### What is expected:
Output the material below in its entirety, exactly as given.
** START OF Data excerpt **
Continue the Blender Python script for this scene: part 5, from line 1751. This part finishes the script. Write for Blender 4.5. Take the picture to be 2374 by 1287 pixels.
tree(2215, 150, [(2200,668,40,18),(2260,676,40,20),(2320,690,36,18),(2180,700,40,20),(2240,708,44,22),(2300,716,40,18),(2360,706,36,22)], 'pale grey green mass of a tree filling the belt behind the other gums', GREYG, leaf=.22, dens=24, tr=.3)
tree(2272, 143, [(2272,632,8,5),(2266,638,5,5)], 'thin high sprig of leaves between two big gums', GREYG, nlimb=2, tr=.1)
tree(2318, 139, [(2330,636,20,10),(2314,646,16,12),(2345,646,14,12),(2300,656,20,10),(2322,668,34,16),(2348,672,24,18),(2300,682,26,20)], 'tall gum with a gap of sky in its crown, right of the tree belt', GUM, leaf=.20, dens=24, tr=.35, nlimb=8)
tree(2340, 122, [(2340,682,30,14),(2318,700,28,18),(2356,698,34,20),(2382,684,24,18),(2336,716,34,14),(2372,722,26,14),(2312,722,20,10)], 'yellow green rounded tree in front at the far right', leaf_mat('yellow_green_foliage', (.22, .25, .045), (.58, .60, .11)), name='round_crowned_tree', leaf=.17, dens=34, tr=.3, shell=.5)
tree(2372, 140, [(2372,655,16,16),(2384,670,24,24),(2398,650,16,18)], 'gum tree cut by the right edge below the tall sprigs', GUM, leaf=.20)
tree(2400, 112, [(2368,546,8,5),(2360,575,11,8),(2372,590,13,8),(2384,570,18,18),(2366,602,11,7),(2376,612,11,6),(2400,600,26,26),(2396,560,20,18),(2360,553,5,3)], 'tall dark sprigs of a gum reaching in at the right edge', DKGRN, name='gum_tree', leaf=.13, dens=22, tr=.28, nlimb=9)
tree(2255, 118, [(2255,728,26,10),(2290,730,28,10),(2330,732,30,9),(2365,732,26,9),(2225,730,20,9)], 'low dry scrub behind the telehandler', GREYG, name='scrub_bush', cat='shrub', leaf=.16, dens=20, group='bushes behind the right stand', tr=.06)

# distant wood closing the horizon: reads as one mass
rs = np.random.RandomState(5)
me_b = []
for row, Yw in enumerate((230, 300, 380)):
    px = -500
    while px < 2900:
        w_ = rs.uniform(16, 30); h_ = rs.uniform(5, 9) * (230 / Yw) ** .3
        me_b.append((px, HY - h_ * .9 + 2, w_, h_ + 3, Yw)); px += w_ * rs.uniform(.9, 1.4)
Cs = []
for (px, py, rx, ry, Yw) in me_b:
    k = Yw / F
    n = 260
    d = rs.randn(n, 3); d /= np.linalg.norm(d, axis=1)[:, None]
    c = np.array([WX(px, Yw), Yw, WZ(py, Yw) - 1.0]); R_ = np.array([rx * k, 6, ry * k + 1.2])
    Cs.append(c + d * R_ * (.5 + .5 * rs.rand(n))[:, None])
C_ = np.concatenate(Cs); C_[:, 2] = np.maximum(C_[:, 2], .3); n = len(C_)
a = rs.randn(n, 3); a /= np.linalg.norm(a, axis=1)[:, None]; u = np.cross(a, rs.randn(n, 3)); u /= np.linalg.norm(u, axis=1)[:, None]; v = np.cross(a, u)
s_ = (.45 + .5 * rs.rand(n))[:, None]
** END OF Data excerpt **
### Reply:
Continue the Blender Python script for this scene: part 5, from line 1751. This part finishes the script. Write for Blender 4.5. Take the picture to be 2374 by 1287 pixels.
tree(2215, 150, [(2200,668,40,18),(2260,676,40,20),(2320,690,36,18),(2180,700,40,20),(2240,708,44,22),(2300,716,40,18),(2360,706,36,22)], 'pale grey green mass of a tree filling the belt behind the other gums', GREYG, leaf=.22, dens=24, tr=.3)
tree(2272, 143, [(2272,632,8,5),(2266,638,5,5)], 'thin high sprig of leaves between two big gums', GREYG, nlimb=2, tr=.1)
tree(2318, 139, [(2330,636,20,10),(2314,646,16,12),(2345,646,14,12),(2300,656,20,10),(2322,668,34,16),(2348,672,24,18),(2300,682,26,20)], 'tall gum with a gap of sky in its crown, right of the tree belt', GUM, leaf=.20, dens=24, tr=.35, nlimb=8)
tree(2340, 122, [(2340,682,30,14),(2318,700,28,18),(2356,698,34,20),(2382,684,24,18),(2336,716,34,14),(2372,722,26,14),(2312,722,20,10)], 'yellow green rounded tree in front at the far right', leaf_mat('yellow_green_foliage', (.22, .25, .045), (.58, .60, .11)), name='round_crowned_tree', leaf=.17, dens=34, tr=.3, shell=.5)
tree(2372, 140, [(2372,655,16,16),(2384,670,24,24),(2398,650,16,18)], 'gum tree cut by the right edge below the tall sprigs', GUM, leaf=.20)
tree(2400, 112, [(2368,546,8,5),(2360,575,11,8),(2372,590,13,8),(2384,570,18,18),(2366,602,11,7),(2376,612,11,6),(2400,600,26,26),(2396,560,20,18),(2360,553,5,3)], 'tall dark sprigs of a gum reaching in at the right edge', DKGRN, name='gum_tree', leaf=.13, dens=22, tr=.28, nlimb=9)
tree(2255, 118, [(2255,728,26,10),(2290,730,28,10),(2330,732,30,9),(2365,732,26,9),(2225,730,20,9)], 'low dry scrub behind the telehandler', GREYG, name='scrub_bush', cat='shrub', leaf=.16, dens=20, group='bushes behind the right stand', tr=.06)

# distant wood closing the horizon: reads as one mass
rs = np.random.RandomState(5)
me_b = []
for row, Yw in enumerate((230, 300, 380)):
    px = -500
    while px < 2900:
        w_ = rs.uniform(16, 30); h_ = rs.uniform(5, 9) * (230 / Yw) ** .3
        me_b.append((px, HY - h_ * .9 + 2, w_, h_ + 3, Yw)); px += w_ * rs.uniform(.9, 1.4)
Cs = []
for (px, py, rx, ry, Yw) in me_b:
    k = Yw / F
    n = 260
    d = rs.randn(n, 3); d /= np.linalg.norm(d, axis=1)[:, None]
    c = np.array([WX(px, Yw), Yw, WZ(py, Yw) - 1.0]); R_ = np.array([rx * k, 6, ry * k + 1.2])
    Cs.append(c + d * R_ * (.5 + .5 * rs.rand(n))[:, None])
C_ = np.concatenate(Cs); C_[:, 2] = np.maximum(C_[:, 2], .3); n = len(C_)
a = rs.randn(n, 3); a /= np.linalg.norm(a, axis=1)[:, None]; u = np.cross(a, rs.randn(n, 3)); u /= np.linalg.norm(u, axis=1)[:, None]; v = np.cross(a, u)
s_ = (.45 + .5 * rs.rand(n))[:, None]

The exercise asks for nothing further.